Na sexta-feira, 11, reportagem da revista Época mostrou que integrantes da cúpula da Abin enviaram para a defesa de Flávio, por meio do aplicativo de trocas de mensagem WhatsApp, orientações sobre como agir no caso Queiroz. O Estadão confirmou a informação. As mensagens foram compartilhadas em formato de dois textos digitados diretamente no aplicativo de celular e não compartilhados como relatórios de inteligência em papel timbrado da Abin.

Um dos textos começa com a frase “Defender FB no caso Alerj”, citando as iniciais de Flávio Bolsonaro e a sigla da Assembleia. O filho do presidente foi denunciado por lavagem de dinheiro, peculato e organização criminosa por, supostamente, ter participado do esquema de “rachadinhas”, operado pelo seu ex-assessor, Fabrício Queiroz. Após dois anos de investigação, o Ministério Público do Rio (MP-RJ) ofereceu denúncia contra Flávio, Queiroz e outros 15 ex-assessores. Em meio a uma discussão judicial sobre o foro de Flávio, a Justiça ainda não aceitou a denúncia.

As mensagens enviadas para os advogados do senador sugerem que servidores da Receita cometeram irregularidades para obter dados do filho do presidente. Se isso ficasse comprovado, seria possível invalidar as provas e livrar Flávio das acusações. Entre as sugestões estavam apresentar um pedido de Lei de Acesso à Informação para colher provas de que o perfil de Flávio foi acessado indevidamente pela Receita e a apresentar uma notícia-crime à Procuradoria-Geral da República (PGR) sobre o caso.

Em outro trecho, uma advogada de Flávio é aconselhada a conseguir uma audiência para “tomar um cafezinho” com o chefe da Receita Federal do Brasil (RFB), José Tostes Neto, para “exigir” informações sobre relatórios internos da Receita.

A troca de mensagens aconteceu após reunião ocorrida no Palácio do Planalto no fim de agosto entre defensores do senador, Ramagem e Heleno.

Em nota, o GSI reafirmou manifestação enviada após a revelação deste encontro e disse que a pasta “não realizou qualquer ação decorrente, por entender que, dentro das suas atribuições legais, não lhe competia qualquer providência a respeito do tema”. “As acusações são desprovidas de veracidade, se valem de falsas narrativas e abordam supostos documentos, que não foram produzidos pela Agência Brasileira de Inteligência”, afirmou. A Abin disse que o GSI se pronunciaria. A defesa de Flávio não foi localizada para comentar o assunto até a conclusão desta edição

Oficiais e agentes de carreira da Abin relatam desconforto com ações supostamente atribuídas a servidores nomeados por Ramagem.
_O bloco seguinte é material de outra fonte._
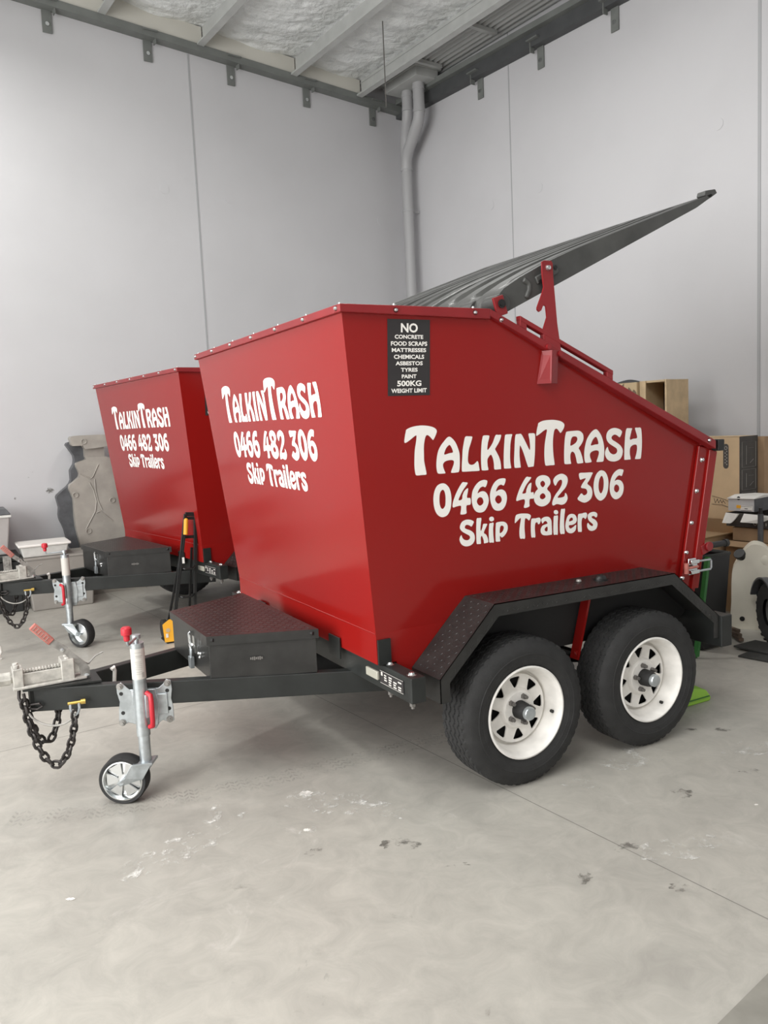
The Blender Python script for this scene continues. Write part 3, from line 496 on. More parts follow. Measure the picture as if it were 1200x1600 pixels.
# ---- raised side rails over the slope, with the gaps under them
def slope_z(x): return RZ-.4448*(x+.0536)
for s in (-1, 1):
    mb = MB(); x0, x1, g = .10, .62, .030
    mb.prism([(x0,s*.963,slope_z(x0)+g-.006), (x1,s*.963,slope_z(x1)+g-.006), (x1,s*.963,slope_z(x1)+g+.014), (x0,s*.963,slope_z(x0)+g+.014)], (0,-s*.03,0))
    for a, c in ((.10,.135), (.225,.315), (.585,.62)): mb.prism([(a,s*.961,slope_z(a)), (c,s*.961,slope_z(c)), (c,s*.961,slope_z(c)+g), (a,s*.961,slope_z(a)+g)], (0,-s*.026,0))
    mb.build('side_rail', M_RED2, T, bevel=.002, smooth=0)
# ---- lettering
def lettering(fn):
    mb = MB()
    for li, line in enumerate(ART):
        for gl in line:
            loops = []
            for L in gl: loops.append([(x/1000, z/1000) for x, z in smooth_loop(L)])
            v, f = fill2d(loops); mb.add([fn(li, p[0], p[1]) for p in v], f)
    return mb
def side_fn(li, x, z): return (x, -hw(z)-.0016, z)
def front_x(z): return -.592-(z-.715)*.1015625
def front_fn(li, x, z):
    a = ((.615, -.454, .955), (.534, -.316, 1.005), (.400, -.185, 1.0))[li]
    base = ((1.345, 1.605), (1.165, 1.421), (1.029, 1.284))[li]
    zz = base[1]+(z-base[0])*.975
    return (front_x(zz)-.0016, a[0]-(x-a[1])*a[2], zz)
sub(lettering(side_fn), 'side_lettering', M_WHITE, BIN, smooth=0, recalc=False)
sub(lettering(front_fn), 'front_lettering', M_WHITE, BIN, smooth=0, recalc=False)
# ---- weight limit sign on the side
SX0, SX1, SZ0, SZ1 = -.527, -.334, 1.670, 1.963
sg = MB().prism([(SX0,-hw(SZ0)-.001,SZ0), (SX1,-hw(SZ0)-.001,SZ0), (SX1,-hw(SZ1)-.001,SZ1), (SX0,-hw(SZ1)-.001,SZ1)], (0,-.001,0))
sub(sg, 'limit_sign', M_SIGN, BIN, smooth=0)
tx = MB()
for s, x0, x1, y0, y1 in (('NO',455,720,232,380), ('CONCRETE',360,805,415,480), ('FOOD SCRAPS',300,870,520,590), ('MATTRESSES',312,852,625,690), ('CHEMICALS',345,820,730,798), ('ASBESTOS',370,797,835,900), ('TYRES',452,716,940,1003), ('PAINT',465,698,1045,1108), ('500KG',392,775,1143,1235), ('WEIGHT LIMIT',300,862,1270,1340)):
    U = lambda x: SX0+(x-250)/665*(SX1-SX0)
    V = lambda y: SZ1-(y-172)/1213*(SZ1-SZ0)
    put_text(tx, s, U(x0), U(x1), V(y1), V(y0), lambda x, z: (x, -hw(z)-.0030, z), .032)
sub(tx, 'sign_text', M_WHITE, BIN, smooth=0, recalc=False)
# ---- dark corner strip and tabs low on the bin front
for s in (-1, 1): sub(MB().box((-.588,s*.852-.005,.585), (-.530,s*.852+.005,.690)), 'corner_strip', M_GREY, BIN, smooth=0)
for y in (-.46, .46): MB().obox((-.60,y,.583), (.004,0,.0), (0,.055,0), (0,0,.048)).build('stop_tab', M_GREY, T, bevel=.002, smooth=0)
for s in (-1, 1): sub(MB().box((-.50,s*.8455-.0015,.50), (-.20,s*.8455+.0015,.60)), 'bin_skirt', M_RED, BIN, smooth=0)
sub(MB().cyl((-.5925,-.845,.715), (-.5925,.845,.715), .0022, n=8), 'fold_seam', M_RED, BIN)
# ---- rear gate frame strip with bolts, latch and hinge
for s in (-1, 1):
    mb = MB()
    top, bot = [(1.235,1.40-.035), (1.35,1.355)], [(1.25,.66), (1.14,.665)]
    poly = [(1.24,-1,1.385), (1.355,-1,1.36), (1.27,-1,.655), (1.15,-1,.66)]
    mb.prism([(x, s*(hw(z)+.018), z) for x, _, z in poly], (0,-s*.016,0))
    mb.prism([(1.305,s*(hw(1.36)+.03),1.362), (1.358,s*(hw(1.36)+.03),1.352), (1.273,s*(hw(.66)+.03),.655), (1.222,s*(hw(.66)+.03),.656)], (0,-s*.022,0))
    g = mb.build('gate_strip', M_RED2 if s > 0 else M_RED, T, bevel=.003, smooth=0)
    if s < 0:
        for x, z in ((1.262,1.315), (1.235,1.16), (1.21,1.0), (1.185,.85), (1.165,.72)):
            MB().lathe([(0,.011),(.008,.009),(.011,.002),(.014,0)], (x,-(hw(z)+.018),z), (0,-1,0), 12).build('gate_bolt', M_CHROME, g)
lz = .775; ly = -hw(lz)-.032
lt = MB().box((1.19,ly-.004,lz-.042), (1.255,ly+.004,lz+.042)).bar((1.19,ly-.012,lz-.026),(1.25,ly-.012,lz-.026),.02,.02).bar((1.19,ly-.012,lz+.026),(1.25,ly-.012,lz+.026),.02,.02).build('gate_latch', M_CHROME, T, bevel=.003)
MB().tube([(1.24,ly-.015,lz+.026),(1.335,ly-.015,lz+.024),(1.342,ly-.015,lz+.018),(1.342,ly-.015,lz-.018),(1.335,ly-.015,lz-.026),(1.24,ly-.015,lz-.026)], .0055, 8).build('latch_loop', M_GALV, lt)
MB().tube([(1.235,ly-.022,lz),(1.155,ly-.024,lz)], .007, 8).tube([(1.150,ly-.024,lz-.026),(1.150,ly-.024,lz+.026)], .012, 10).build('latch_handle', M_PINK, lt)
hg = MB().cyl((1.325,-.897,.868),(1.325,-.907,.868),.024,n=24).bar((1.28,-.89,.85),(1.33,-.89,.865),.05,.01,(0,1,0)).build('gate_lug', M_RED2, T, bevel=.002)
MB().cyl((1.335,-.872,.865),(1.475,-.872,.865),.016,n=16).cyl((1.475,-.872,.865),(1.495,-.872,.865),.020,n=16).build('rubber_buffer', M_BLACK, hg)
# ---- lid: ribbed shell hinged at the top kink
PV = Vector((.01,0,2.018)); LA = math.radians(24.3)
def lid_pt(u, y, v, a=LA): return PV+Vector((u*math.cos(a)-v*math.sin(a), y, u*math.sin(a)+v*math.cos(a)))
def lid_top(u):
    K_ = [(0,.02),(.02,.045),(.06,.062),(.16,.072),(.32,.076),(.5,.069),(.75,.050),(1.0,.029),(1.3,.004),(1.43,-.006)]
    for (a, p), (c, q) in zip(K_, K_[1:]):
        if a <= u <= c: return p+(q-p)*(u-a)/(c-a)
    return K_[-1][1]
NR = 10; YL = .93
def rib(y):
    k = abs((y+YL)/(2*YL)*NR % 1-.5)*2      # 0 at rib centre, 1 in the valley
    return -.034*max(0, min(1, (k-.50)/.22))
lid = MB()
ny = 176; nu = 44
def top_fn(i, j):
    u = 1.43*i; y = -YL+2*YL*j
    amt = min(1, max(0, (u-.05)/.08))*min(1, max(0, (1.40-u)/.05))
    return lid_pt(u, y, lid_top(u)+rib(y)*amt*(1 if .02 < j < .98 else 0))
lid.grid(top_fn, nu, ny)
def under(u): return -.030 if u < 1.3 else -.030+.012*(u-1.3)/.13
us = [1.43*i/nu for i in range(nu+1)]
for s in (-1, 1):
    for u0, u1 in zip(us, us[1:]):
        lid.add([lid_pt(u0,s*YL,under(u0)), lid_pt(u1,s*YL,under(u1)), lid_pt(u1,s*YL,lid_top(u1)), lid_pt(u0,s*YL,lid_top(u0))], [(0,1,2,3)])
lid.add([lid_pt(0,-YL,-.030), lid_pt(0,YL,-.030), lid_pt(0,YL,.02), lid_pt(0,-YL,.02)], [(0,1,2,3)])
lid.add([lid_pt(1.43,-YL,under(1.43)), lid_pt(1.43,YL,under(1.43)), lid_pt(1.43,YL,-.006), lid_pt(1.43,-YL,-.006)], [(0,1,2,3)])
lid.grid(lambda i, j: lid_pt(1.43*i, -YL+2*YL*j, under(1.43*i)), 8, 8)
LID = lid.build('lid', M_LID, T, pivot=PV, smooth=30)
for y in [-.895+.179*i for i in range(11)]:
    sub(MB().cyl(lid_pt(.02,y-.05,.012), lid_pt(.02,y+.05,.012), .040, n=18), 'hinge_knuckle', M_LID, LID, bevel=.004)
for y in (-.62, .62): sub(MB().prism([lid_pt(1.40,y-.2,-.006), lid_pt(1.46,y-.2,-.012), lid_pt(1.46,y+.2,-.012), lid_pt(1.40,y+.2,-.006)], (0,0,-.014)), 'lid_grip', M_LID, LID, bevel=.004, smooth=0)
mb = MB().prism([lid_pt(1.38,-YL,.004), lid_pt(1.395,-YL,.022), lid_pt(1.465,-YL,.006), lid_pt(1.47,-YL,-.016), lid_pt(1.41,-YL,-.022)], (0,.05,0))
sub(mb, 'lid_lip', M_LID, LID, bevel=.004, smooth=0)
mb = MB()
pts = [lid_pt(.13+.02*math.sin(PI*t),-YL-.001,-.012+.07*t) for t in [i/8 for i in range(9)]]
mb.tube([lid_pt(.155,-YL,-.018), lid_pt(.185,-YL,.005), lid_pt(.195,-YL,.03), lid_pt(.175,-YL,.058)], .012, 10)
mb.obox(lid_pt(.30,-YL-.004,.028), Vector((math.cos(LA),0,math.sin(LA)))*.065, (0,.006,0), Vector((-math.sin(LA),0,math.cos(LA)))*.017)
sub(mb, 'side_moulding', M_LID, LID, bevel=.005)
for u, v in ((.25,.016), (.352,.040)): sub(MB().cyl(lid_pt(u,-YL-.006,v), lid_pt(u,-YL-.013,v), .010, n=14), 'lid_bolt', M_BLACK, LID)
# hinge lugs on the rim
for s in (-1, 1):
    mb = MB().obox((.005,s*.950,2.026), (.026,0,.008), (0,.006,0), (-.012,0,.038))
    lug = mb.build('hinge_lug', M_RED2, T, bevel=.003, smooth=0)
    MB().lathe([(.018,.001),(.018,.006),(.011,.006),(.011,.009),(0,.009)], (.008,s*.957,2.034), (0,s,0), 18).build('hinge_pin', M_BLACK, lug)
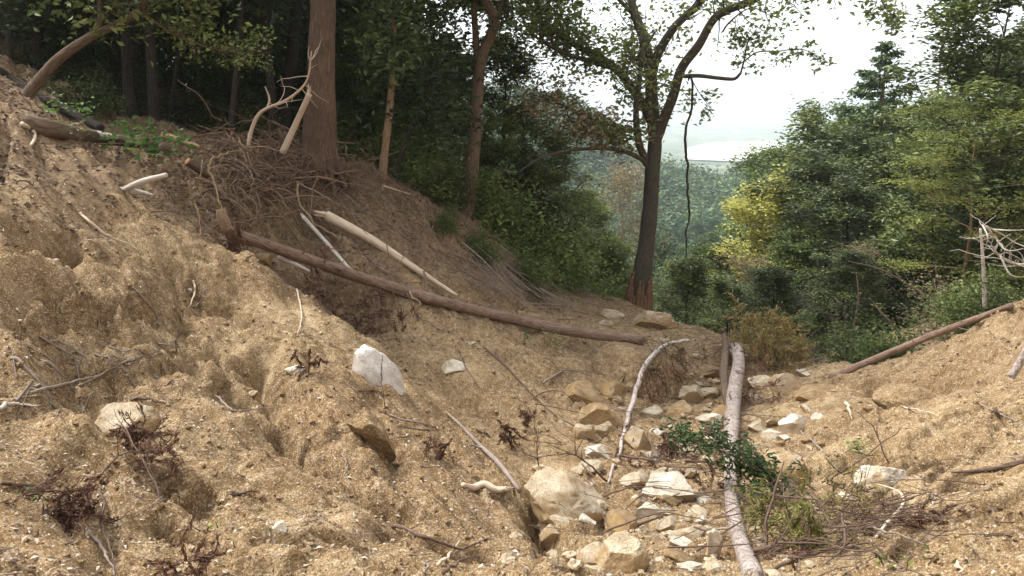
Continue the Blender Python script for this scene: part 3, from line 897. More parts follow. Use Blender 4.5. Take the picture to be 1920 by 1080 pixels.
PROTO = {}
def proto(kind):
    """(prototype roots of a kind, made on first use)"""
    if kind in PROTO: return PROTO[kind]
    mk = {
     'dark':   lambda: [grow(21 + k, 8.5, .14, .10, 2.9, 26, (.05, 1.1), 'leaf_dark', 19000, .165, 'bark_dark', sig=(.25, .14), flat=.72, name="evergreen_tree") for k in range(3)],
     'mid':    lambda: [grow(31 + k, 8.0, .12, .12, 2.7, 24, (.1, 1.1), 'leaf_mid', 16000, .15, 'bark_dark', sig=(.24, .13), flat=.72, name="broadleaf_tree") for k in range(2)],
     'layer':  lambda: [grow(41, 7.5, .085, .22, 3.4, 17, (-.12, .55), 'leaf_lime', 17000, .10, 'bark_tan', 'layer', (.34, .06), .10, 5, .55, flat=.85, name="maple_tree", limb_up=.035)],
     'yellow': lambda: [grow(45, 6.5, .10, .12, 2.3, 26, (.1, 1.2), 'leaf_yellow', 15000, .13, 'bark_brown', sig=(.20, .12), flat=.75, name="yellow_tree")],
     'rust':   lambda: [grow(48 + k, 6.5, .08, .15, 2.2, 20, (.3, 1.2), 'leaf_rust', 5200, .10, 'twig_grey', sig=(.26, .18), name="thinning_tree") for k in range(2)],
     'conifer':lambda: [conifer(51 + k, 11, .16, 2.2, 'leaf_conifer', 15000, 'bark_cedar') for k in range(2)],
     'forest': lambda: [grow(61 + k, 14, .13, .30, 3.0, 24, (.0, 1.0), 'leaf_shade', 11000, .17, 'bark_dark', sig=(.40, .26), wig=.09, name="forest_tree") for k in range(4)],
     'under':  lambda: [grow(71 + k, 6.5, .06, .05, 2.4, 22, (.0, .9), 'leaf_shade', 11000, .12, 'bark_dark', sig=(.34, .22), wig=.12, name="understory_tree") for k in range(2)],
     'bush':   lambda: [shrub(81 + k, 1.6, 1.5, 'leaf_mid', 3600, .10) for k in range(2)],
     'bushd':  lambda: [shrub(86 + k, 1.8, 1.6, 'leaf_dark', 4000, .10) for k in range(2)],
     'bushr':  lambda: [shrub(89, 1.6, 1.5, 'leaf_rust', 1500, .07, 'twig_grey')],
     'bamboo': lambda: [grow(91, 8, .05, .1, 1.6, 30, (.5, 1.2), 'leaf_bamboo', 7000, .22, 'bark_tan', sig=(.30, .35), name="bamboo_clump", aspect=.22, droop=.5, flat=.2)],
     'far':    lambda: [grow(95 + k, 9, .14, .12, 3.3, 20, (.1, 1.1), 'leaf_valley', 4200, .30, 'bark_dark', sig=(.42, .30), name="valley_tree", subs=3) for k in range(4)],
    }[kind]()
    PROTO[kind] = mk
    return mk

_used = set()
_trng = np.random.RandomState(77)
def plant(kind, x, y, H, label, group=None, cat="tree", wide=1.0, which=None, rz=None, z=None):
    ps = proto(kind)
    p = ps[_trng.randint(len(ps)) if which is None else which % len(ps)]
    if p.name in _used:
        o = copy_tree(p)
    else:
        o = p; _used.add(p.name)
    s = H / p["H"]
    o.location = (x, y, (z1(x, y) if z is None else z) - .05)
    o.rotation_euler = (0, 0, _trng.uniform(0, 6.283) if rz is None else rz)
    o.scale = (s * wide, s * wide, s)
    tag(o, label, cat, group)
    return o

def plant_at(kind, u, vtop, Y, label, group=None, wide=1.0, hmin=3.0, hmax=22.0, **kw):
    p = at(u, vtop, Y)
    H = float(np.clip(p[2] - z1(p[0], Y), hmin, hmax))
    return plant(kind, p[0], Y, H, label, group, wide=wide * min(1.5, max(.75, (9.0 / H) ** .45)), **kw)

# ------------------------------------------------------------------ right-hand wooded slope
G_R = "trees on the right slope"
RIGHT = [
 ('dark', 1895, -10, 23.5, 1.2, "tall dark tree with spreading limbs filling the upper right corner"),
 ('dark', 1885, 130, 30, 1.1, "dark evergreen just left of the corner tree, below the bare snag"),
 ('layer', 1838, 226, 21.5, .82, "lime green tree with flat layered branches in front of dark shade"),
 ('conifer', 1664, 82, 43, 2.1, "pointed conifer standing above all other trees on the right skyline"),
 ('dark', 1545, 255, 42, 1.2, "dark round crown at the left end of the right skyline"),
 ('mid', 1606, 240, 46, 1.15, "green crown left below the pointed conifer"),
 ('mid', 1722, 222, 44, 1.15, "pale green crown right below the pointed conifer"),
 ('dark', 1650, 270, 36, 1.25, "dull green tree in the middle of the right slope under the conifer"),
 ('dark', 1540, 330, 33, 1.2, "big dark leafy tree right behind the yellow tree"),
 ('dark', 1600, 370, 29, 1.15, "dark evergreen in front of the middle of the right slope"),
 ('mid', 1765, 215, 38, 1.2, "green tree under the bare snag on the skyline"),
 ('dark', 1690, 400, 28, 1.1, "low dark evergreen left of the lime green layered tree"),
 ('yellow', 1452, 372, 33, 1.05, "bright yellow tree low in the valley right of the oak"),
 ('mid', 1500, 470, 29, 1.0, "pale green small tree in front of the yellow tree"),
 ('rust', 1600, 470, 25, 1.0, "thin brownish half bare tree low on the right slope"),
 ('rust', 1405, 500, 30, 1.0, "thin brownish small tree under the yellow tree"),
 ('dark', 1580, 510, 24, 1.0, "small dark evergreen behind the leaning pole's lower end"),
 ('under', 1790, 440, 25, 1.3, "dark evergreen in the shade under the layered lime tree"),  # under kind here: dark interior of the slope painted by leaf colour
 ('dark', 1905, 330, 22, 1.1, "dark evergreen at the right edge above the bleached branches"),
 ('dark', 1960, 190, 28, 1.2, "dark evergreen partly cut by the right edge high up"),
 ('mid', 1450, 300, 60, 1.1, "greyish green tree at the left foot of the right slope"),
 ('dark', 1480, 360, 46, 1.2, "dark tree between the yellow tree and the right skyline"),
 ('dark', 1700, 300, 33, 1.2, "dark evergreen left above the lime green layered tree"),
 ('under', 1660, 470, 27, 1.1, "dark bushy evergreen above the leaning pole's middle"),
 ('under', 1735, 480, 25, 1.2, "small dark evergreen just behind the leaning pole's upper half"),
 ('under', 1870, 470, 23.5, 1.1, "small dark evergreen behind the sandy mound on the right"),
 ('dark', 1990, 60, 33, 1.2, "dark tree behind the upper right corner tree"),
 ('mid', 1340, 480, 34, 1.0, "low green tree straight beyond the brink of the gully"),
 ('dark', 1290, 505, 27, .9, "small dark tree with thin twin trunks beyond the brink"),
 ('dark', 1370, 540, 24, .9, "low dark tree just beyond the brink behind the birch like trunk"),
 ('dark', 1450, 560, 22, .9, "low dark tree behind the withering cypress branch"),
]
for kind, u, vt, Y, wd, lab in RIGHT:
    plant_at(kind, u, vt, Y, lab, G_R, wd)
for u, v, Y, H, kind, lab in [
 (1530, 590, 18.5, 1.5, 'bushr', "brown twiggy shrub behind the round tan rock"),
 (1600, 640, 17, 1.5, 'bushd', "dark green shrub behind the lower half of the leaning pole"),
 (1680, 640, 15.5, 1.2, 'bush', "light green shrub right behind the middle of the leaning pole"),
 (1840, 560, 15.5, 1.5, 'bush', "green shrub behind the top end of the leaning pole"),
 (1900, 560, 14.5, 1.3, 'bushd', "dark green shrub on the crest of the sandy mound"),
 (1340, 590, 20, 1.6, 'bushd', "dark shrub beyond the brink left of the cypress branch"),
 (1255, 585, 20.5, 1.7, 'bush', "green shrub just right of the oak's foot"),
 (1750, 600, 18, 1.6, 'bushr', "bare brown shrub in the shade behind the leaning pole")]:
    p = at(u, v, Y); plant(kind, p[0], Y, H, lab, "shrubs on the right", "shrub")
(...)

O delegado era chefe da segurança de Bolsonaro em 2018 e ganhou intimidade com os filhos do presidente. Ele foi pivô da crise que culminou com a saída de Sérgio Moro do Ministério da Justiça Bolsonaro queria emplacar Ramagem no comando da PF, o que o ex-juiz da Lava Jato considerou uma interferência para influenciar nas investigações contra filhos do presidente.